8 of 237 comments (clear)

  1. need a reason by b1ufox · · Score: 5, Funny

    Need a reason for extra cores inside your box? No :)

    --
    -- "Genius is 1% inspiration and 99% perspiration" - TAE --
  2. How many do I need by Moraelin · · Score: 5, Funny

    Lemme see, at this rate I'll need: 9 cores for the raytracer, 7 cores for the physics simulation, 5 for the AI, 3 for the OS, and of course

    One core to rule them all
    One core to find them
    One core to bring them all
    And in the darkness bind them ;)

    --
    A polar bear is a cartesian bear after a coordinate transform.
    1. Re:How many do I need by Freaky+Spook · · Score: 5, Funny

      One core to rule them all

      One core to find them

      One core to bring them all

      And in the darkness bind them

      You just installed Vista onto that rig didn't you

      *Ducks*

  3. Gaming by Anonymous Coward · · Score: 5, Interesting

    There are already ray traced games. :O

    http://graphics.cs.uni-sb.de/~morfiel/oasen/

    1. Re:Gaming by Vario · · Score: 5, Informative

      They managed to get reasonable frame rates with a FPGA board, which is rather slow compared to modern GPUs. A lot of special effects like diffraction are included and don't kill the framerate. This might be a very interesting alternative to more texels/s and shaders.
      It just looks good as well: http://graphics.cs.uni-sb.de/~woop/rpu/rpu.html

  4. Put it on the GPU by TheRaven64 · · Score: 5, Interesting
    The thing about ray tracing is that it's the archetypal embarrassingly parallel problem that makes heavy use of floating point arithmetic. The thing about GPUs is that they are incredibly parallel processors optimised for for floating point operations.

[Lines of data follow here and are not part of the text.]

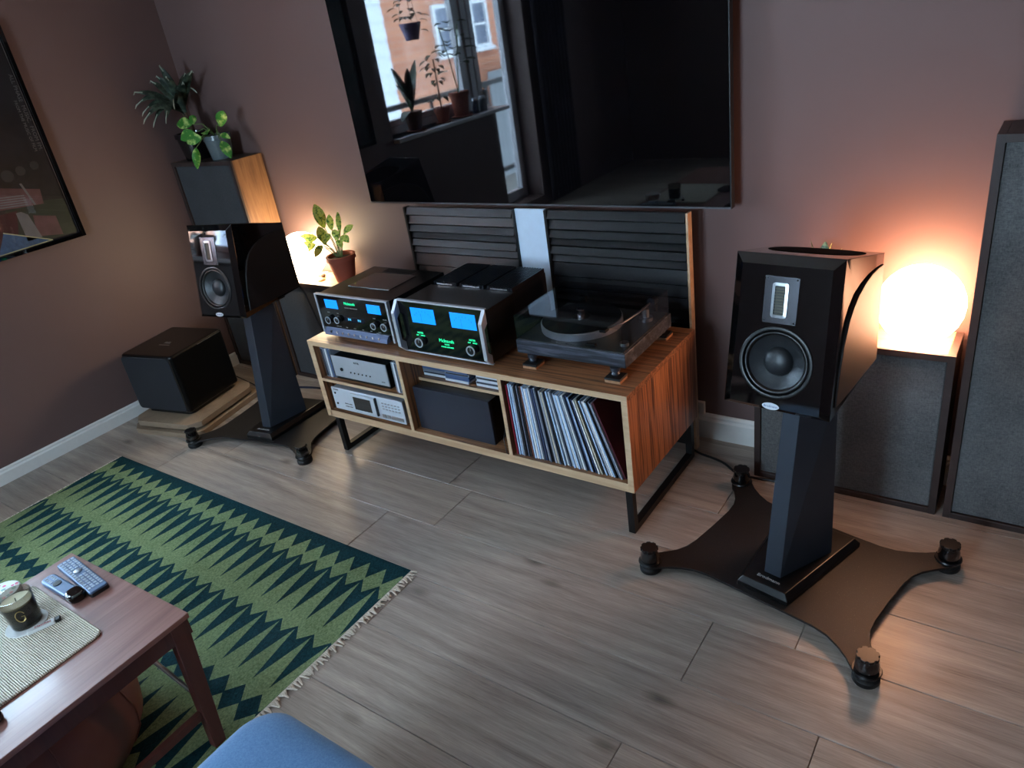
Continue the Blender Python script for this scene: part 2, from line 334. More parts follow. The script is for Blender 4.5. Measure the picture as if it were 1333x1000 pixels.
# ------------------------------------------------------------------ acoustic panels along the back wall
def panel(name, label, x0, x1, h, cloth, topm, sidem, yfr=-.21):
    t = thing(name, label, 'acoustic panel', ((x0+x1)/2, yfr, 0)); w = (x1-x0)/2; d = -yfr-.019
    fw = .022
    for x0, x1 in ((-w, -w+fw), (w-fw, w)):
        o = MB().box(x0, x1, .010, d, 0, h).build('side_board', sidem, t, bevel=.0015); MB().box(x0, x1, .0, .010, 0, h).build('front_edge', m_dkframe, o)
    o = MB().box(-w+fw, w-fw, .010, d, h-fw, h).build('top_board', topm, t, bevel=.0015); MB().box(-w+fw, w-fw, .0, .010, h-fw, h).build('front_edge', m_dkframe, o)
    MB().box(-w+fw, w-fw, .0, d, 0, fw).build('bottom_board', m_dkframe, t, bevel=.0015)
    MB().box(-w+fw+.001, w-fw-.001, .008, d-.002, fw+.001, h-fw-.001).build('cloth_front', cloth, t, bevel=.004)
    return t
panel('acoustic_panel', 'low grey cloth absorber box with wooden top under the orange-lit globe lamp', .246, .869, .604, m_grey_cloth, m_pine_x, m_dkframe)
panel('acoustic_panel', 'tall grey cloth absorber in dark frame at the right edge', .892, 1.50, 1.267, m_grey_cloth, m_dkframe, m_dkframe)
panel('acoustic_panel', 'low charcoal absorber box with pale wooden top behind the left speaker', -2.492, -1.868, .604, m_char_cloth, m_pine_x, m_dkframe)
panel('acoustic_panel', 'tall charcoal absorber with pine side boards standing in the room corner', -3.062, -2.502, 1.262, m_char_cloth, m_dkframe, m_pine, yfr=-.22)

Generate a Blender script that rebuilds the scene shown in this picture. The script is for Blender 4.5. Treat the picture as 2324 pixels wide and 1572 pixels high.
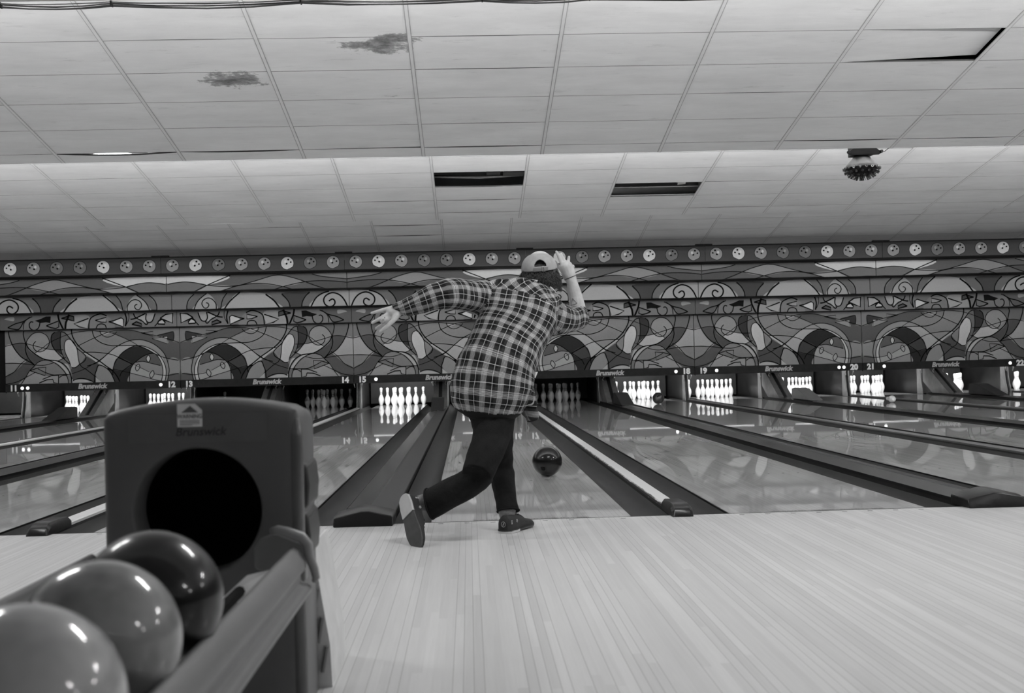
import bpy, bmesh, math, random
import numpy as np
from mathutils import Vector, Matrix, noise
random.seed(7)
PI = math.pi
for o in list(bpy.data.objects):
    bpy.data.objects.remove(o)
scene = bpy.context.scene
COL = scene.collection

# ------------------------------------------------------------------ camera, world, lights, exposure
cam_d = bpy.data.cameras.new('camera')
cam_d.sensor_width = 36.0
cam_d.lens = 2649.1 / 2324 * 36.0
cam_d.clip_start = 0.05
cam_d.clip_end = 200
cam = bpy.data.objects.new('camera', cam_d)
COL.objects.link(cam)
YAW, PITCH, ROLL = 0.03748, 0.01484, -0.02518
fw = Vector((math.sin(YAW) * math.cos(PITCH), math.cos(YAW) * math.cos(PITCH), math.sin(PITCH)))
rt = Vector((math.cos(YAW), -math.sin(YAW), 0))
up = rt.cross(fw)
r2 = rt * math.cos(ROLL) + up * math.sin(ROLL)
u2 = -rt * math.sin(ROLL) + up * math.cos(ROLL)
M = Matrix((r2, u2, -fw)).transposed().to_4x4()
M.translation = Vector((-1.10131, -6.15196, 0.82144))
cam.matrix_world = M
cam_d.dof.use_dof = True
cam_d.dof.focus_distance = 9.0
cam_d.dof.aperture_fstop = 5.0
scene.camera = cam

scene.view_settings.view_transform = 'Standard'
scene.view_settings.look = 'None'
scene.view_settings.gamma = 1.0
scene.view_settings.use_curve_mapping = False
scene.view_settings.exposure = 0.0

world = bpy.data.worlds.new('world')
scene.world = world
world.use_nodes = True
world.node_tree.nodes['Background'].inputs[0].default_value = (1, 1, 1, 1)
world.node_tree.nodes['Background'].inputs[1].default_value = 0.02

def area(name, loc, direction, sx, sy, power, spread=PI):
    l = bpy.data.lights.new(name, 'AREA')
    l.shape = 'RECTANGLE'
    l.size = sx
    l.size_y = sy
    l.energy = power
    l.spread = spread
    o = bpy.data.objects.new(name, l)
    COL.objects.link(o)
    o.location = loc
    d = Vector(direction).normalized()
    z = -d
    x = Vector((1, 0, 0))
    if abs(d.x) > 0.9:
        x = Vector((0, 1, 0))
    y = z.cross(x).normalized()
    x = y.cross(z)
    o.rotation_euler = Matrix((x, y, z)).transposed().to_euler()
    return o

# long fluorescent runs hidden in the coves behind each ceiling step
COVES = [(-10.1, 3.11), (-4.8, 3.11), (0.42, 3.12), (5.64, 3.15), (10.92, 3.15)]
COVE_POWER = [60, 90, 1060, 1600, 410]
for (cy, cz), pw in zip(COVES, COVE_POWER):
    area('cove_light', (0, cy, cz), (0, 0.75, 0.66), 26.0, 0.12, pw)
# ceiling fixtures over the approach and the seating area, above the frame
for lx, ly, pw in ((-8.2, -1.3, 50), (-4.1, -1.3, 50), (0.05, -1.7, 58), (4.2, -1.2, 78), (8.3, -1.2, 78), (4.2, -6.0, 45), (8.3, -6.0, 45)):
    area('ceiling_lamp', (lx, ly, 3.05), (0, 0.0, -1), 1.2, 0.14, pw)

P = 3.33358       # pitch of a lane pair
LA, LB, LW = 0.26293, 0.34976, 1.0541

def lane_x(n):
    if n % 2 == 1:
        k = (n - 17) // 2
        return k * P + LA, k * P + LA + LW
    k = (n - 18) // 2
    return k * P + P - LA - LW, k * P + P - LA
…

    Take a look at the proceedings from any graphics conference in the last three or four years, and you will see several papers which involve ray-tracing on a GPU. Actually, not so many recently, because it's been done to death. The most impressive one I saw was at Eurographics in 2004 running non-linear ray tracing. As the rays advanced, their direction was adjusted based on the gravity of objects in the scene. The demo (rendered in realtime) showed a black hole moving in front of a stellar scene and all of the light effects this caused.

    --
    I am TheRaven on Soylent News
  5. Won't happen soon. by midkay · · Score: 5, Informative

    It's extremely unlikely that anything will go anywhere with raytracing in the near future. Raytracing takes a tremendous amount of power - apps that demonstrate it in realtime usually run quite choppy, and they're very minimalistic to boot; ugly textures, very simple geometry, very confined areas...

    The main benefits of raytracing in games would be:
    1) Shadows; they'd be Doom 3-like. Several games have full stencil shadows and that's just how raytraced ones would look: sharp and straight. The difference? Raytraced ones would take a ton more power and time to compute.
    2) True reflection and refraction. We can "fake" this well enough - for example, see the Source engine's water, incorporating realtime fresnel reflections and refractions. Though Source's water's "fake" refraction/reflection aren't pixel-perfect, and are only distorted by a bump-map, it certainly looks great.

    Honestly, considering the small gain in visual quality (although a major gain in accuracy) - it's like going after a fly with a bazooka. Sure, once we get to the point where there's enough processing power to deal with this well enough in realtime, it will happen - but don't expect it soon, and don't expect that huge a difference. Nicer reflections and refractions (which already look good today) and pixel-perfect shadows (looking just the same as stencil shadows in some newer games).

  6. Raytracing vs. Scanline for Realtime by greazer · · Score: 5, Informative

    I've seen the topic of realtime ray-tracing and hardware accelerated ray-tracing come up countless times over the past 15 years. In the 80's and 90's, a realtime ray-tracing acceleration chip was always around the corner. Some products did actually emerge, but never quite caught on. The reason for this is not because "commercial graphics industry has been intent on pushing raster-based graphics as far as they could go". Quite the contrary; it's much more elegant algorithmically (and hence 'easier') to implement a ray-tracer than a scanline based renderer. However, there's a fundamental limitation of ray-tracing that make it unappealing performance-wise. Cache coherence for ray-tracers suck.

    All rendering algorithms boil down to a sorting problem, where all the geometry in the scene is sorted in the Z dimension per pixel or sample. Fundamentally, scanline algorithms and ray-tracing algorithms are the same. For primary rays, here's some simpliefied pseudocode:

          foreach pixel in image
            trace ray through pixel
            shade frontmost geometry

    The trace essentially sorts all the geometrty along its path.

    A scanline algorithm looks like this:

          foreach geometry object in the scene
            foreach pixel geometry is in
              if geometry is in front of whatever is in the pixel already
                shade fragement of geometry in pixel
                replace pixel with new shaded fragment

    As you can see, the only distinction is the order of the two loops. For ray-tracing, traversing the pixels is in the outer loop, and the geometry in the inner loop. For scanline rendering, it's the opposite. This has huge consequences in terms of cache coherency. With scanline methods, since the same object is being shaded in the inner loop, and neighboring fragments of the same object are being shaded, cache coherency tends to be extermely high. The same shader program is used, and likelyhood of the texture being accessed from cache is very good. The same can't be said for ray-tracing. You can shoot two almost identical rays but touch wildly different parts of the scene. Cache coherency relative to scanline rendering is abysmal.

    This one performance side-effect of ray-tracing is the only reason we haven't seen any serious ray-tracing for realtime applications. Even in offline rendering, scanline rendering dominates even though software ray-tracing has been available from the beginning of CG. For ray-tracing to become viable, we need more than just more CPU cores. We need buses fast enough to feed all the cores in situations where we have an extremely high ratio of cache misses. Unfortunately, the speed gap between memory speeds and compute power seems to be increasing in recent years.